Scene script records:
══════

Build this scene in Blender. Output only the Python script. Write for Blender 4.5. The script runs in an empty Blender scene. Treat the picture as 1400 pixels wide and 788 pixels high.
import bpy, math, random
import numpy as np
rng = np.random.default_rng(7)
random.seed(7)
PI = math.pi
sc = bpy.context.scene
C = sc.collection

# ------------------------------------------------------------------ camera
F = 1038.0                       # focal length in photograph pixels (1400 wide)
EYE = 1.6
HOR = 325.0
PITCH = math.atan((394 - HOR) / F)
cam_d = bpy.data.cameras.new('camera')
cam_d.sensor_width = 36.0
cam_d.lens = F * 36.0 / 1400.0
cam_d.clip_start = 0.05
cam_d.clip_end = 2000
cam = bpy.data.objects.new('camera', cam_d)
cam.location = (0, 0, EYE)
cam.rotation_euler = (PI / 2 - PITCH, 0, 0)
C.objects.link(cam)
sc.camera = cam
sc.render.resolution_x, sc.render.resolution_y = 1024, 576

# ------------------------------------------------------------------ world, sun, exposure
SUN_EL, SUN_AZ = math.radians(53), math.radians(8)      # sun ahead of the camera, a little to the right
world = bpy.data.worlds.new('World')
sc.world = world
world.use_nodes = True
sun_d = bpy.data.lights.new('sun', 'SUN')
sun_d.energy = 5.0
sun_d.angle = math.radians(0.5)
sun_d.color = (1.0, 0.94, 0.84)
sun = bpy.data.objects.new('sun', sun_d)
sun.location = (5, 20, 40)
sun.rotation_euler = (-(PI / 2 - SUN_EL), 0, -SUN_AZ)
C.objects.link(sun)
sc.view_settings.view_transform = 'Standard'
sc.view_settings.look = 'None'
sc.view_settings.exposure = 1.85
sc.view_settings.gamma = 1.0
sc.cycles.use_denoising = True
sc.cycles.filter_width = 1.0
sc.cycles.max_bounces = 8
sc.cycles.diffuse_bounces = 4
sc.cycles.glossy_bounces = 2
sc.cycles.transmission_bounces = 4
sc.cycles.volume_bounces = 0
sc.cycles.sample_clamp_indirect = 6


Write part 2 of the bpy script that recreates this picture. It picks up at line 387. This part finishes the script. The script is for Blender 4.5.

══════

_Task description:_ Reproduce the full listing above, character for character.

_The completed task:_
Build this scene in Blender. Output only the Python script. Write for Blender 4.5. The script runs in an empty Blender scene. Treat the picture as 1400 pixels wide and 788 pixels high.
import bpy, math, random
import numpy as np
rng = np.random.default_rng(7)
random.seed(7)
PI = math.pi
sc = bpy.context.scene
C = sc.collection

# ------------------------------------------------------------------ camera
F = 1038.0                       # focal length in photograph pixels (1400 wide)
EYE = 1.6
HOR = 325.0
PITCH = math.atan((394 - HOR) / F)
cam_d = bpy.data.cameras.new('camera')
cam_d.sensor_width = 36.0
cam_d.lens = F * 36.0 / 1400.0
cam_d.clip_start = 0.05
cam_d.clip_end = 2000
cam = bpy.data.objects.new('camera', cam_d)
cam.location = (0, 0, EYE)
cam.rotation_euler = (PI / 2 - PITCH, 0, 0)
C.objects.link(cam)
sc.camera = cam
sc.render.resolution_x, sc.render.resolution_y = 1024, 576

# ------------------------------------------------------------------ world, sun, exposure
SUN_EL, SUN_AZ = math.radians(53), math.radians(8)      # sun ahead of the camera, a little to the right
world = bpy.data.worlds.new('World')
sc.world = world
world.use_nodes = True
sun_d = bpy.data.lights.new('sun', 'SUN')
sun_d.energy = 5.0
sun_d.angle = math.radians(0.5)
sun_d.color = (1.0, 0.94, 0.84)
sun = bpy.data.objects.new('sun', sun_d)
sun.location = (5, 20, 40)
sun.rotation_euler = (-(PI / 2 - SUN_EL), 0, -SUN_AZ)
C.objects.link(sun)
sc.view_settings.view_transform = 'Standard'
sc.view_settings.look = 'None'
sc.view_settings.exposure = 1.85
sc.view_settings.gamma = 1.0
sc.cycles.use_denoising = True
sc.cycles.filter_width = 1.0
sc.cycles.max_bounces = 8
sc.cycles.diffuse_bounces = 4
sc.cycles.glossy_bounces = 2
sc.cycles.transmission_bounces = 4
sc.cycles.volume_bounces = 0
sc.cycles.sample_clamp_indirect = 6


Write part 2 of the bpy script that recreates this picture. It picks up at line 387. This part finishes the script. The script is for Blender 4.5.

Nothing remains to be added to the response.